Hoy la circense reproducción de notas, noticias y noticieros
han transformado al argentino en ateo total de lo que ve y lo que no. Tan
eyectado está de lo que sucede en su medio social que sólo habita en la oquedad
del aire. En el mapa, no en el país. Su historia está de niebla. Y poca luz de
guía supo darle una mayoritaria prensa cómplice que ahora vomita de apuro
denuncias atrasadas que soterró durante años. Pruebe. Subraye lo nuevo,
alimenticio, formativo e informativo que le traen los medios (y empiece por el
nuestro, que para eso lo compra). Haga balance. Puntee de 1 a 10 el grado de
expectativas que le hayan atendido (y servido). Se sorprenderá y gozará al
activar su rol de lector. Que no es aquel que hojea (u ojea) una publicación,
sino quien se compacta con lo que lee, luego se distancia, analiza, por último
elige, y de aquí en más (si hay ciudadano y no mero consumidor) un lector listo
para intervenir de modo activo en lo que será la continuación de una noticia que pide su atención.

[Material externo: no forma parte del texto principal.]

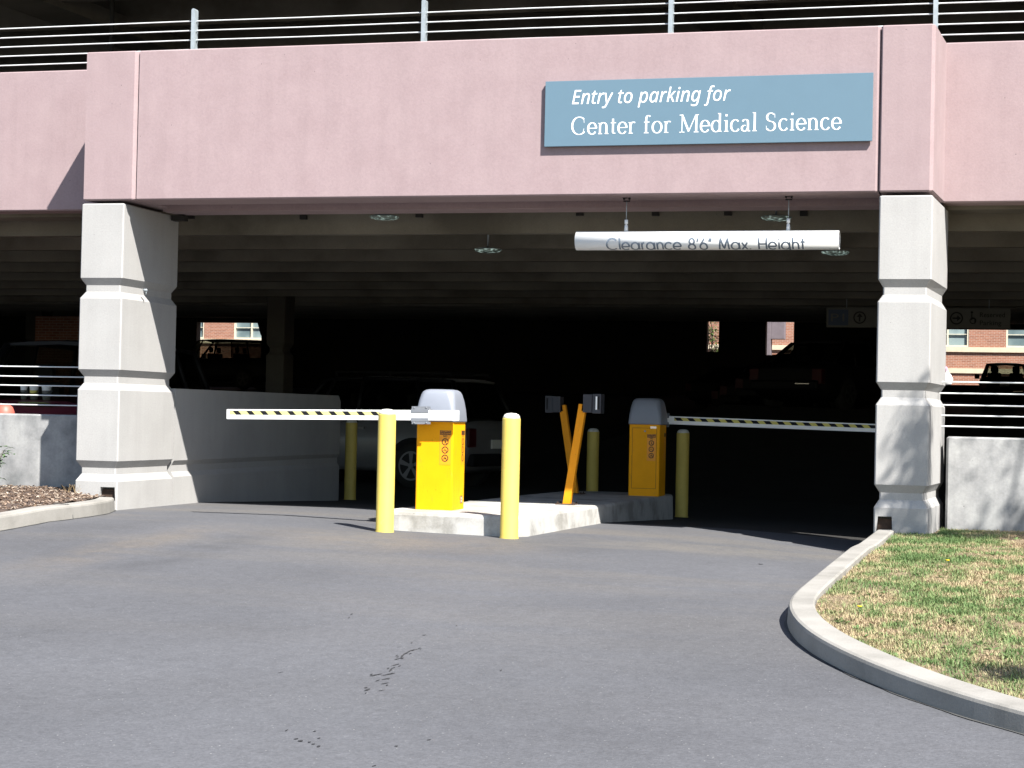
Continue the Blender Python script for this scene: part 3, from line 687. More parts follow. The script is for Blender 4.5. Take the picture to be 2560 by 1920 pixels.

Está faltando un credo, una guía, que estimule una lectura
más crítica de los asuntos públicos. Sobran talleres donde aprender a escribir
y faltan los que enseñen a leer. Un buen lector mejora al periódico tanto como
un buen periodista. Uno de ellos, John Merrill, apasionado por su profesión,
una noche de 1971, escribió "El
credo de un periodista". Va de yapa:
"Me entrego a las palabras. A las que se derraman como
peces a través de las redes de la comprensión. Quiero ser un reparador de redes
o construirlas nuevas con fibras más resistentes. Buscaré palabras que brillen
con toda su luz ante los ojos y la mente del lector. Dejaré las palabras
húmedas y débiles que estropean la noticia con helado gesto. Usaré palabras
firmes que penetren en el corazón de la conciencia. Saborearé las palabras que
gruñen y ronronean, mientras corren a cumplir mi mandato. Me entregaré al
lenguaje que se adecua a la ocasión del tema. Seré preciso y limpio y buscaré
el corazón de cristal de la confianza. Evitaré la palabra extenuada que zumba
aterradora con su mortal redundancia. Buscaré las que se atrevan a captar la
verdad y llegar con ella hasta el lector".